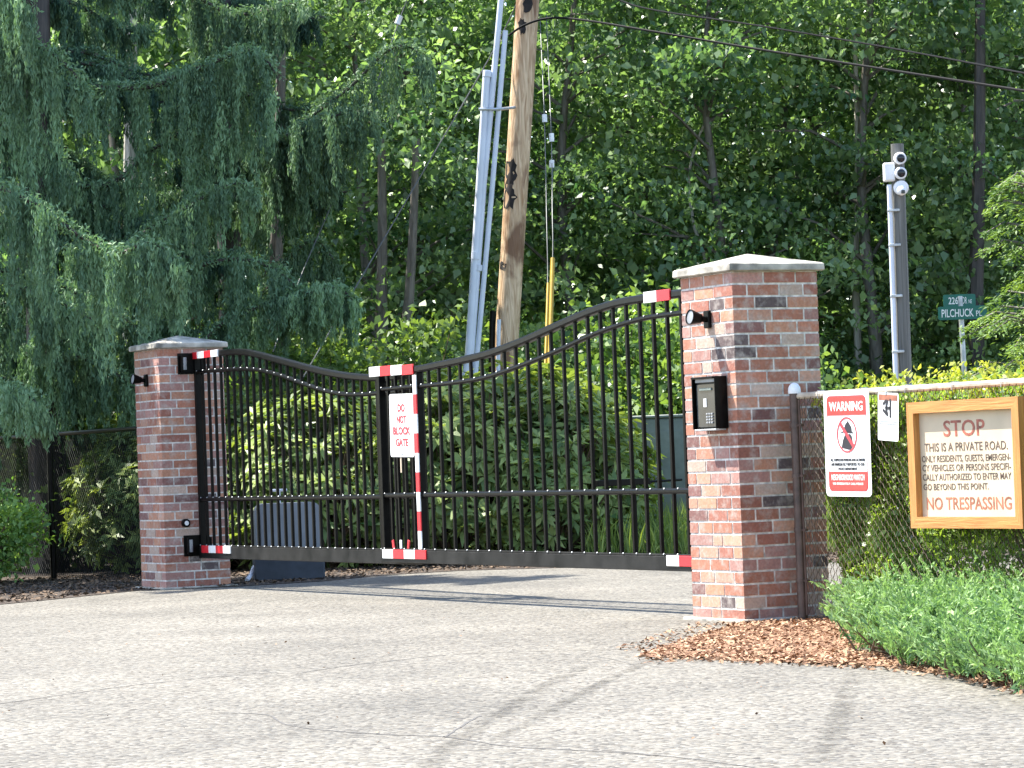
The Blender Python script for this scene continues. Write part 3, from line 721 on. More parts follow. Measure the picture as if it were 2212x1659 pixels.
def line(s_, mat, xa_, xb_, y_, cap):
    a, _ = hit(*zpx(xa_, y_), FENCE0, q + yb); b_, _ = hit(*zpx(xb_, y_), FENCE0, q + yb); _, zc_ = hit(*zpx((xa_ + xb_) / 2, y_), FENCE0, q + yb)
    text(s_, mat, t, b_ - a, cap * ih, (a + b_) / 2 - (xs0 + w / 2), zc_ - (zs0 + zs1) / 2, yb, bold=.006 if cap < .1 else .012)
line("STOP", "letrust", 1425, 1800, 728, .150)
line("THIS IS A PRIVATE ROAD.", "letbrown", 1255, 2008, 896, .080)
line("ONLY RESIDENTS, GUESTS, EMERGEN-", "letbrown", 1232, 2035, 1002, .062)
line("CY VEHICLES OR PERSONS SPECIFI-", "letbrown", 1236, 2038, 1086, .062)
line("CALLY AUTHORIZED TO ENTER MAY", "letbrown", 1240, 2042, 1171, .062)
line("GO BEYOND THIS POINT.", "letbrown", 1246, 1836, 1262, .060)
line("NO TRESPASSING", "letfade", 1275, 2046, 1412, .115)
b = MB(); b.box((-w * .3, .086, 0), (.06, .03, h * .9)); b.box((w * .3, .086, 0), (.06, .03, h * .9)); b.build("batten", "frame", t)

# warning sign
q = -.022
xs0, zs1 = hit(1778, 846, FENCE0, q); xs1, _ = hit(1876, 840, FENCE0, q); _, zs0 = hit(1789, 1073, FENCE0, q)
w, h = xs1 - xs0, zs1 - zs0
t = thing("warning_sign", "white and red warning sign with crossed out figure, beside the pillar", "sign", FENCE0 + q * N + (xs0 + w / 2) * U + np.array([0, 0, (zs0 + zs1) / 2]), RZ)
t.rotation_euler = (0, math.radians(.8), RZ)
MB().poly(rrect(w, h, .028), -.002, .0).build("panel", "signwhite", t)
b = MB(); outline(b, w * .86, h * .90, .03, .004, -.0032, -.0021); b.build("border", "letred", t)
iw, ih = w * .84, h * .88
def band(z_0, z_1, rt, rb):
    top = rrect(iw, z_1 - z_0, .026); c_ = (z_0 + z_1) / 2
    pts = [(x_, max(-(z_1 - z_0) / 2, y_)) for x_, y_ in top]
    P = []
    for x_, y_ in pts:
        if y_ < 0 and not rb: x_ = math.copysign(iw / 2, x_); y_ = -(z_1 - z_0) / 2
        if y_ > 0 and not rt: x_ = math.copysign(iw / 2, x_); y_ = (z_1 - z_0) / 2
        if not P or (abs(P[-1][0] - x_) + abs(P[-1][1] - (y_ + c_))) > 1e-5: P.append((x_, y_ + c_))
    if abs(P[0][0] - P[-1][0]) + abs(P[0][1] - P[-1][1]) < 1e-5: P.pop()
    MB().poly(P, -.0042, -.0022).build("red_band", "signred", t)
band(h * .265, h * .442, True, False); band(-h * .442, -h * .265, False, True)
text("WARNING", "letwhite", t, iw * .88, h * .085, 0, h * .35, -.0047)
text("NEIGHBORHOOD WATCH", "letwhite", t, iw * .86, h * .052, 0, -h * .32, -.0047)
text("WE IMMEDIATELY CALL POLICE", "letwhite", t, iw * .8, h * .02, 0, -h * .38, -.0047)
for i, s_ in enumerate(("ALL SUSPICIOUS PERSONS AND ACTIVITIES", "ARE IMMEDIATELY REPORTED TO OUR", "POLICE DEPARTMENT.")):
    text(s_, "letblack", t, iw * (.9, .88, .5)[i], h * .026, 0, -h * (.155 + .042 * i), -.0030)
# hooded figure inside a ring
cz = h * .08; rr = iw * .26
b = MB()
b.poly([(-.055, cz - rr * .72), (.03, cz - rr * .86), (.06, cz - rr * .6), (.045, cz - rr * .05), (.03, cz + .005), (-.02, cz + .0), (-.04, cz - rr * .3)], -.0034, -.0022)
b.poly([(-.035, cz + rr * .2), (.05, cz + rr * .12), (.045, cz + rr * .42), (.012, cz + rr * .78), (-.012, cz + rr * .6)], -.0034, -.0022)
b.poly([(-.07, cz + rr * .1), (-.035, cz + rr * .22), (.06, cz + rr * .14), (.06, cz + rr * .07), (-.03, cz + rr * .13)], -.0034, -.0022)
b.build("figure", "letblack", t)
b = MB(); n = 36
for k in range(n):
    a0, a1 = 2 * math.pi * k / n, 2 * math.pi * (k + 1) / n
    b.poly([(r_ * math.cos(a_), cz + r_ * math.sin(a_)) for r_, a_ in ((rr, a0), (rr, a1), (rr * .91, a1), (rr * .91, a0))], -.0048, -.0022)
d_ = rr * .93 * .7071; e_ = .0075
b.poly([(-d_ - e_, cz + d_ - e_), (-d_ + e_, cz + d_ + e_), (d_ + e_, cz - d_ + e_), (d_ - e_, cz - d_ - e_)], -.0046, -.0024)
b.build("prohibition_ring", "letred", t)
b = MB()
for sx in (-1, 1):
    for sz in (-1, 1): b.tube([(sx * w * .4, -.004, sz * h * .47), (sx * w * .4, .03, sz * h * .47)], .003, 6)
b.build("wire_tie", "steel", t)

# small notice
xs0, zs1 = hit(1892, 852, FENCE0, q); xs1, _ = hit(1936, 850, FENCE0, q); _, zs0 = hit(1900, 955, FENCE0, q)
w, h = xs1 - xs0, zs1 - zs0
t = thing("small_notice", "small crooked white notice with a dark symbol between the two larger signs", "sign", FENCE0 + (q - .004) * N + (xs0 + w / 2 + .02) * U + np.array([0, 0, (zs0 + zs1) / 2 + .005]), RZ)
t.rotation_euler = (0, math.radians(4.0), RZ)
MB().poly(rrect(w, h, .012), -.002, 0).build("panel", "signwhite", t)
MB().box((0, -.0028, h * .40), (w * .9, .0015, h * .12)).build("header_band", "letfade", t)
b = MB()
for ang, L_, ox, oz in ((70, .05, -.012, .05), (110, .05, -.012, .012), (35, .04, -.03, .06), (-35, .04, -.03, .01), (90, .10, .022, .03), (0, .04, 0, .03)):
    R_ = Matrix.Rotation(-math.radians(ang), 3, 'Y'); b.box((ox, -.003, oz + h * .06), (L_, .0015, .016), 0, None, R_)
b.build("symbol", "letblack", t)
b = MB()
for i, (wd_, zz) in enumerate(((.86, -.10), (.86, -.15), (.5, -.22), (.86, -.27), (.4, -.32), (.86, -.37), (.86, -.42))):
    b.box((-(0.86 - wd_) * w / 2, -.0028, zz * h), (wd_ * w, .001, h * (.022 if i < 2 else .012)))
b.build("text_lines", "keygrey", t)
MB().bbox((-.02, .0, h * .5 - .004), (.012, .012, .02), .002).build("clip", "steel", t)

# ------------------------------------------------------------------ camera post, cameras, street sign
ZP = 21.0
ptop = at(1938, 311, ZP)
t = thing("camera_post", "grey weathered wooden post rising behind the hedge with a white conduit", "post", (ptop[0], ZP, 0))
hz = float(ptop[2]); pb = at(1962, 1028, ZP); lean = (ptop[0] - pb[0]) / (ptop[2] - pb[2])
X0 = -lean * hz
MB().tube([(X0, 0, 0), (X0 * .5, 0, hz * .5), (0, 0, hz)], [.052, .048, .044], 16).build("post", "post", t, True)
zc = float(at(1915, 400, ZP)[2])
MB().tube([(X0 - .066, -.03, 0), (X0 - .066 + lean * zc, -.03, zc)], .017, 10).build("conduit", "pvc", t, True)
b = MB()
for yy in (455, 530, 640, 760):
    zz = float(at(1930, yy, ZP)[2]); b.bbox((X0 + lean * zz - .045, -.035, zz), (.08, .045, .018), .003)
b.build("strap", "steel", t)
zz = float(at(1920, 373, ZP)[2])
t2 = thing("junction_box", "white junction box on the left side of the camera post", "junction box", (at(1919, 373, ZP)[0], ZP - .03, zz))
MB().bbox((0, 0, 0), (.075, .07, .125), .006).build("body", "camwhite", t2); MB().bbox((0, -.038, 0), (.066, .008, .11), .003).build("lid", "camwhite", t2)
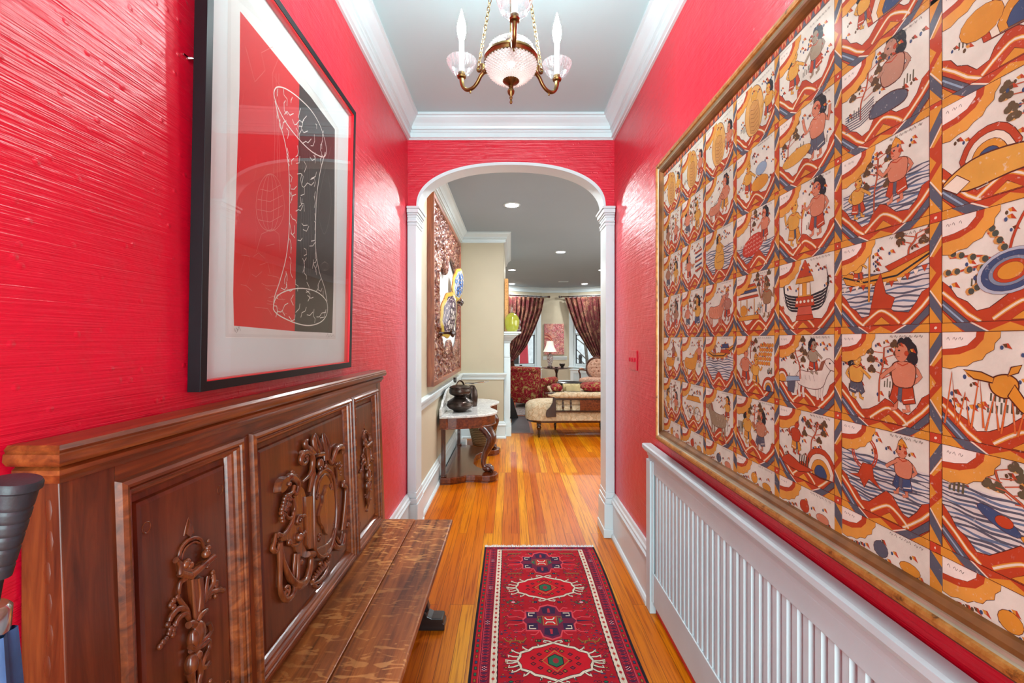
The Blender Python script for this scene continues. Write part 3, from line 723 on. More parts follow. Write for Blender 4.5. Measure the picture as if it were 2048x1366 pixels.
# trestle legs with ogee feet
for yy in (0.86, 2.125):
    out = [(-0.640, 0.055), (-0.60, 0.10), (-0.595, 0.20), (-0.56, 0.30), (-0.60, 0.424), (-0.34, 0.424), (-0.37, 0.33), (-0.42, 0.26), (-0.40, 0.17), (-0.38, 0.085), (-0.40, 0.055)]
    m = MB().prism(out, lambda p: (p[0], yy-0.018, p[1]), lambda p: (p[0], yy+0.018, p[1])); m.build('leg', 'black_oak', settle, bevel=0.003)
    foot = [(-0.690, 0.0), (-0.690, 0.06), (-0.42, 0.075), (-0.395, 0.085), (-0.385, 0.066), (-0.365, 0.056), (-0.318, 0.055), (-0.312, 0.048), (-0.312, 0.034), (-0.306, 0.030), (-0.306, 0.0)]
    m = MB().prism(foot, lambda p: (p[0], yy-0.034, p[1]), lambda p: (p[0], yy+0.034, p[1])); m.build('foot', 'black_oak', settle, bevel=0.003)

def S(px, py):
    z = 0.9
    for _ in range(6):
        xf = backx(z)+0.002; y, z = on_wall(px, py, xf)[1:]
    return (y, z)
def rel_tube(mb, pts, r, d=-0.004, n=9, k=5, flat=1.0):
    q = smoothpath(pts, k); N = len(q)
    rr = r if isinstance(r, (list, tuple)) else [r]*len(pts)
    R = []
    for i in range(N):
        t = i/(N-1)*(len(rr)-1); j = min(int(t), len(rr)-2) if len(rr) > 1 else 0
        R.append(rr[j]+(rr[min(j+1, len(rr)-1)]-rr[j])*(t-j))
    mb.tube([bk(p[0], p[1], d) for p in q], R, n, flat=flat)
def rel_ball(mb, p, ry, rz=None, rd=None, d=-0.004):
    rz = rz or ry; rd = rd or ry
    c = bk(p[0], p[1], d); mb.ball(c, (rd, ry, rz), 12, 8)
def rel_plate(mb, pts, d0, d1, sm=4, ins=0.0):
    q = smoothpath(pts, sm, True) if sm else pts
    cy = sum(p[0] for p in q)/len(q); cz = sum(p[1] for p in q)/len(q)
    mb.prism(q, lambda p: bk(p[0], p[1], d0), lambda p: bk(cy+(p[0]-cy)*(1-ins), cz+(p[1]-cz)*(1-ins), d1))
def spiral(c, r0, turns, a0=0, sgn=1, n=18, sy=1.0):
    return [(c[0]+sy*r0*(1-i/n*0.85)*math.cos(a0+sgn*2*PI*turns*i/n), c[1]+r0*(1-i/n*0.85)*math.sin(a0+sgn*2*PI*turns*i/n)) for i in range(n+1)]
def ornament():
    mb = MB(); G = lambda X, Y: S(300+X/3.95, 1020+Y/3.95)
    g = lambda L: [G(*p) for p in L]
    rel_tube(mb, g([(340, 60), (322, 130), (305, 205)]), [0.001, 0.0025, 0.002], -0.0075); rel_tube(mb, g([(340, 60), (360, 120), (378, 180)]), [0.001, 0.0025, 0.002], -0.0075)
    rel_plate(mb, g([(340, 90), (318, 190), (350, 215), (368, 170)]), -0.009, -0.0045, 0)
    rel_tube(mb, g([(252, 395), (270, 310), (320, 245), (385, 218), (432, 240), (455, 300)]), 0.0042, -0.005)
    rel_tube(mb, g([(278, 392), (292, 330), (330, 280), (380, 252), (418, 262)]), 0.0026, -0.005)
    rel_plate(mb, g([(238, 400), (250, 500), (320, 525), (450, 420), (440, 390), (330, 470)]), -0.009, 0.004, 0)
    rel_tube(mb, g([(244, 500), (285, 512), (322, 520)]), 0.0075, 0.001); rel_tube(mb, g([(322, 520), (410, 445), (497, 372)]), 0.0075, 0.003)
    rel_tube(mb, g([(212, 395), (228, 400), (244, 445), (248, 500)]), [0.006, 0.004, 0.005, 0.006], 0.0)
    for (X, Y, r) in ((282, 430, 0.0085), (318, 436, 0.0075), (300, 405, 0.006), (462, 244, 0.004), (458, 300, 0.007), (446, 345, 0.0095), (458, 446, 0.005)): rel_ball(mb, G(X, Y), r, d=0.001)
    rel_plate(mb, g([(325, 535), (418, 515), (432, 770), (395, 800), (372, 905), (350, 880)]), -0.009, 0.004, 0, 0.08)
    rel_tube(mb, g([(328, 545), (340, 700), (352, 880)]), 0.0035, 0.003); rel_tube(mb, g([(375, 540), (390, 680), (380, 800)]), 0.0025, 0.004)
    rel_tube(mb, g([(296, 540), (258, 570), (246, 620), (248, 665)]), [0.006, 0.005, 0.004, 0.003], -0.002)
    for L in ([(335, 870), (300, 790), (240, 700)], [(335, 880), (300, 790), (240, 780), (190, 830), (168, 880)], [(340, 900), (300, 820), (245, 850), (215, 920)], [(440, 740), (450, 640), (470, 520)], [(438, 735), (470, 650), (512, 575), (510, 505)], [(440, 740), (480, 665), (540, 635), (600, 632)]):
        rel_tube(mb, g(L), [0.003]+[0.0062]*(len(L)-2)+[0.004], -0.002)
    for (X, Y) in ((240, 690), (208, 720), (188, 750), (210, 765), (180, 860), (165, 905), (185, 940), (212, 945), (175, 975), (205, 985), (218, 905), (150, 1020), (128, 1045), (104, 1080), (515, 495), (512, 530), (545, 575), (540, 600), (520, 640), (545, 635), (575, 628), (600, 634), (540, 678), (490, 688)): rel_ball(mb, G(X, Y), 0.0055, 0.0062, 0.005, -0.004)
    rel_tube(mb, g([(372, 880), (390, 840), (410, 815), (445, 790)]), [0.005, 0.007, 0.006, 0.005], 0.002)
    mb.ball(bk(*G(385, 975), 0.0), (0.013, 0.019, 0.026), 16, 10); mb.ball(bk(*G(345, 1030), 0.0), (0.012, 0.010, 0.022), 14, 10)
    rel_tube(mb, g([(310, 1080), (340, 1090), (400, 1040), (470, 960), (455, 895)]), 0.0055, 0.004); rel_tube(mb, g([(300, 910), (325, 895), (352, 905)]), 0.007, 0.003)
    rel_ball(mb, G(365, 1150), 0.010, d=0.004); mb.ball(bk(*G(335, 1215), 0.0), (0.013, 0.013, 0.021), 14, 10)
    rel_tube(mb, g([(325, 1110), (370, 1100), (430, 1060), (465, 1030), (470, 1080), (440, 1150), (412, 1230), (440, 1240), (470, 1205)]), 0.0055, 0.001)
    rel_tube(mb, g([(325, 1270), (340, 1340), (345, 1420), (352, 1500), (362, 1600)]), [0.010, 0.007, 0.008, 0.005, 0.002], -0.001)
    rel_tube(mb, g([(385, 1180), (410, 1280), (392, 1370), (400, 1470), (372, 1560)]), [0.007, 0.006, 0.006, 0.004, 0.002], -0.001)
    for (X, Y) in ((500, 1350), (300, 1390), (318, 1420), (440, 1400), (425, 1440), (360, 1640)): rel_ball(mb, G(X, Y), 0.005, d=-0.005)
    return mb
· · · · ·
Description of the task: Collect from the data above every line that includes "Python".

Correct output:
The Blender Python script for this scene continues. Write part 3, from line 721 on. More parts follow. Measure the picture as if it were 2212x1659 pixels.
The Blender Python script for this scene continues. Write part 3, from line 723 on. More parts follow. Write for Blender 4.5. Measure the picture as if it were 2048x1366 pixels.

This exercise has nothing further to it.